Aside from marking the importance of these objects, the chapter also depicts the plight of the Jews hiding from the authorities and the German citizens waiting to endure Allied bombing raids. Friedrich, ironically, dies at the hands of the Allied forces.
The final chapter, “The End,” brings Friedrich’s story to its conclusion. He dies in a way that parallels how Polycarp loses the tip of his cap; from a piece of shrapnel. Polycarp not only provides a non-violent description for Friedrich’s demise, but he also helps to illustrate Herr Resch’s inhumanity by showing how he cared more for a piece of porcelain rather than a young human boy. The chapter’s title, “The End,” signifies more than just the end of Friedrich’s life. The narrator’s life has paralleled Friedrich’s life since they were born. The fact that the narrator ends his story when Friedrich’s story ends could signify that a piece of the narrator’s life—along with his youth and the country he knew—has died with his friend. The author, Richter, also used his own personal timeline for Friedrich and the narrator’s story, so it can be assumed that in 1942, the year when the final chapter occurs, the narrator leaves for military duty. When the narrator grabs the rose bush, one more symbol is brought to fruition. The rose bush, with its inherent symbolism of love and death, was used to signify the love Friedrich and the narrator held for one another, and now ultimately Friedrich’s death. The symbolism also comes full circle because Friedrich trampled Herr Resch’s roses in Chapter 3, which subsequently earned Herr Resch’s ire and alerted the reader to Herr Resch’s antisemitism.
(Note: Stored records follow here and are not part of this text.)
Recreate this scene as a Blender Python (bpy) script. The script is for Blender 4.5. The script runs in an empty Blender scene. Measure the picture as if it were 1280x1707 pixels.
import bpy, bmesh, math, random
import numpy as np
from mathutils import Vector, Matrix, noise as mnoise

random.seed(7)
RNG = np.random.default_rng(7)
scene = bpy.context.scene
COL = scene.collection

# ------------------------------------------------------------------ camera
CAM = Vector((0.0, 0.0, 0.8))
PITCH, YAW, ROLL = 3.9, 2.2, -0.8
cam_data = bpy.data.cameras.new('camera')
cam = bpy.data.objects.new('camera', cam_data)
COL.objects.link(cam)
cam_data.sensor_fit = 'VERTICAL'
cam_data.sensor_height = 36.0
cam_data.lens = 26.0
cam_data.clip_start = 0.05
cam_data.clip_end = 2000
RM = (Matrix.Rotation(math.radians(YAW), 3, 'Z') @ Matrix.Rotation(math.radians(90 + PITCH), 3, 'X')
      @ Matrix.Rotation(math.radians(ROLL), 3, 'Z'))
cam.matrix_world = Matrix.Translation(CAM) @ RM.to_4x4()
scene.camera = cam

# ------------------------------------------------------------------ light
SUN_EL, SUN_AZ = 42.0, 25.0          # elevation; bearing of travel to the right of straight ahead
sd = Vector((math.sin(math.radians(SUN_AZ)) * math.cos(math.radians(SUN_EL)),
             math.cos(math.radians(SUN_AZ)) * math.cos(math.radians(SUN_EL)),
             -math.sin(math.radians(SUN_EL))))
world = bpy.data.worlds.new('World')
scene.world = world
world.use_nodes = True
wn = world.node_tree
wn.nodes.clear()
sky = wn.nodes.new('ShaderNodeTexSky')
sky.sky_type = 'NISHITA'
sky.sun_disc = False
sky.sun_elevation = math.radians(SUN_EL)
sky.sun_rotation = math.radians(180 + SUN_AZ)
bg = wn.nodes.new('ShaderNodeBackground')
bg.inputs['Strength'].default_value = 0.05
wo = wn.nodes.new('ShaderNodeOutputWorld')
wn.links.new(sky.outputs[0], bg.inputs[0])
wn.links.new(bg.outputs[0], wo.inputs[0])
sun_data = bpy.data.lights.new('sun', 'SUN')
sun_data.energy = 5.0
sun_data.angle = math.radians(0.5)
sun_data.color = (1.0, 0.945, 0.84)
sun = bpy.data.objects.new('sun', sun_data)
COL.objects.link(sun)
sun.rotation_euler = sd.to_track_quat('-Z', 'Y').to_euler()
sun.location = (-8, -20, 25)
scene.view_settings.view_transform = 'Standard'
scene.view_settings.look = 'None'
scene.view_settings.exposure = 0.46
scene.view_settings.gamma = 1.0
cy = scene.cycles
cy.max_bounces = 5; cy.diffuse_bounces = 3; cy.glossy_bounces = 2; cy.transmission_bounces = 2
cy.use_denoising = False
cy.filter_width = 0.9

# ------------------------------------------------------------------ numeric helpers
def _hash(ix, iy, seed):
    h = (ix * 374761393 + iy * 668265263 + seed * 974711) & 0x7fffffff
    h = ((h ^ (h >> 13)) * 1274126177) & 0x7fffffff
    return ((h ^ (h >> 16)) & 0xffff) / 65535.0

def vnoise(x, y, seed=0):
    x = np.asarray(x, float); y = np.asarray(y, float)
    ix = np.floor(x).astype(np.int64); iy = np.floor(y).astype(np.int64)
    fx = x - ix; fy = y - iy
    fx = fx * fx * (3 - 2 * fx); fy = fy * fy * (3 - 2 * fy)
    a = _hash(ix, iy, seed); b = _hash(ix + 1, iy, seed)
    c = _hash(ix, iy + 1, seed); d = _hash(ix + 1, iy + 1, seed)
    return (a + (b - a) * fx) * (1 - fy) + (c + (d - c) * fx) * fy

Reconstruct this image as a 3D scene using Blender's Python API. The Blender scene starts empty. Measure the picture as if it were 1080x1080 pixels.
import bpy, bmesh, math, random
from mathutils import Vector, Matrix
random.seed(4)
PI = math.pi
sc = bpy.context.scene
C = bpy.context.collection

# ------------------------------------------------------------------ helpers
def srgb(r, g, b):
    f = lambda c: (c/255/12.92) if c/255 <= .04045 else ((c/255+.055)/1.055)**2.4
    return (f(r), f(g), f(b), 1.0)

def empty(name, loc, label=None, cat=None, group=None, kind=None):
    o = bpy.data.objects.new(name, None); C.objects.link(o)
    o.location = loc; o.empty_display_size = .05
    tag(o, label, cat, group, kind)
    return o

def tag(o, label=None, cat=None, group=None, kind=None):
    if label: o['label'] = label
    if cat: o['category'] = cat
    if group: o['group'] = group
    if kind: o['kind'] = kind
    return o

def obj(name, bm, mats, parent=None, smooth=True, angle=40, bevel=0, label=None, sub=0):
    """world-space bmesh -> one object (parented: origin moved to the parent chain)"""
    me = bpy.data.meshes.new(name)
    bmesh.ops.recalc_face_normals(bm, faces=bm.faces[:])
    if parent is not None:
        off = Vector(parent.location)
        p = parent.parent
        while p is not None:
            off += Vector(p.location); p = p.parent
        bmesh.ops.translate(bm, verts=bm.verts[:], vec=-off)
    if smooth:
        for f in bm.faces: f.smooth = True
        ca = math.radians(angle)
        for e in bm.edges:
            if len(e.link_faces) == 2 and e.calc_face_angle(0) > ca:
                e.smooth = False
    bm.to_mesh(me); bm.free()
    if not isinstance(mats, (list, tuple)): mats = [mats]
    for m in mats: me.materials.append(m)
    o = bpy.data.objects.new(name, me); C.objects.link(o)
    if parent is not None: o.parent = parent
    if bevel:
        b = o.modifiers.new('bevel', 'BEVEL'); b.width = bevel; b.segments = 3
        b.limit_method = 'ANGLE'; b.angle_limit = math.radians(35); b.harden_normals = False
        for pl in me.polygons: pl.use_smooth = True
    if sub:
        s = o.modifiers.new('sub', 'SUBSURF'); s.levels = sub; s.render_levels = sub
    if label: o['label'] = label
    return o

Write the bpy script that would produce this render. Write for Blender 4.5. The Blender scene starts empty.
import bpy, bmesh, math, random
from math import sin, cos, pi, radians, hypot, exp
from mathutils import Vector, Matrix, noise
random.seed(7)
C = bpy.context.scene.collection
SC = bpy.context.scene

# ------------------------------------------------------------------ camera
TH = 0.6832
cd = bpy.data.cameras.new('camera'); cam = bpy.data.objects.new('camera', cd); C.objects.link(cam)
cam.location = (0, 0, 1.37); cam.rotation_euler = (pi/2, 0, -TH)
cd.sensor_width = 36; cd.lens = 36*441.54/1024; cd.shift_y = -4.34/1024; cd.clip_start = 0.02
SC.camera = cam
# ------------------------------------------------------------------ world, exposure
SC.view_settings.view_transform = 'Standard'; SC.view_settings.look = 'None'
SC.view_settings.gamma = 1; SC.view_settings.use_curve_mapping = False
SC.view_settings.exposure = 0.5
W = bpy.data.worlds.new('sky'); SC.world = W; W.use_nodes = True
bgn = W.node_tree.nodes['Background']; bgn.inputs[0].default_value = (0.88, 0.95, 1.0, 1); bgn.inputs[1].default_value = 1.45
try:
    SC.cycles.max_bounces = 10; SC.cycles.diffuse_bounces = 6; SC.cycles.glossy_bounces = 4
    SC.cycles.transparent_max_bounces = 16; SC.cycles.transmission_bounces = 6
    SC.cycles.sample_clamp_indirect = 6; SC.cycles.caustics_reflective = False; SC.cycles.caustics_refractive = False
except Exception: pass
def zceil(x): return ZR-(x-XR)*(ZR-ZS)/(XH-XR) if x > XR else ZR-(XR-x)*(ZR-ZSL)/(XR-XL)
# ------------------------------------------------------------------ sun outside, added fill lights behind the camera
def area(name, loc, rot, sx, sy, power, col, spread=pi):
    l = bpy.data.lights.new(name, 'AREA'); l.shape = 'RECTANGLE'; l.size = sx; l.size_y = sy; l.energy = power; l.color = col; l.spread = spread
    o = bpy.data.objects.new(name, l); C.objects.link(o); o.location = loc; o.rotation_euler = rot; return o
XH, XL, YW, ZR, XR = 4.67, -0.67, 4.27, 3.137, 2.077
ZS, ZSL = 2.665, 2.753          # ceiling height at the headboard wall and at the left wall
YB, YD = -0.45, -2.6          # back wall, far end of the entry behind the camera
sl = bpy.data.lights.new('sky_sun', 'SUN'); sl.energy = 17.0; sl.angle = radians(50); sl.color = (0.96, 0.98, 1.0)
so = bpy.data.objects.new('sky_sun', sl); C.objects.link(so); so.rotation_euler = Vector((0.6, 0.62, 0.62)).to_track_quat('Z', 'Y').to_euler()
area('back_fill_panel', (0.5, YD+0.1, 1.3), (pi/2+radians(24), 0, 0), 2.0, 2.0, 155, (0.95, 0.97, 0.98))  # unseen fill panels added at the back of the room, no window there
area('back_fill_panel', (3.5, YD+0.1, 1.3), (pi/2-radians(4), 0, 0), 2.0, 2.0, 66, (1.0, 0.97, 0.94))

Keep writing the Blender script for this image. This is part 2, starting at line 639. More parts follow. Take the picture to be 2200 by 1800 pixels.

The end of the novel emphasizes the book’s purpose: to illustrate and facilitate discussion regarding Nazi Germany and the Holocaust. An important aspect thereof is addressed through Herr Resch’s final words: “His luck that he died this way” (138). The line suggests Herr Resch’s foreknowledge of Jewish deaths in concentration camps. How much the average German citizen knew about these atrocities was, and still is, a major point of debate and contention.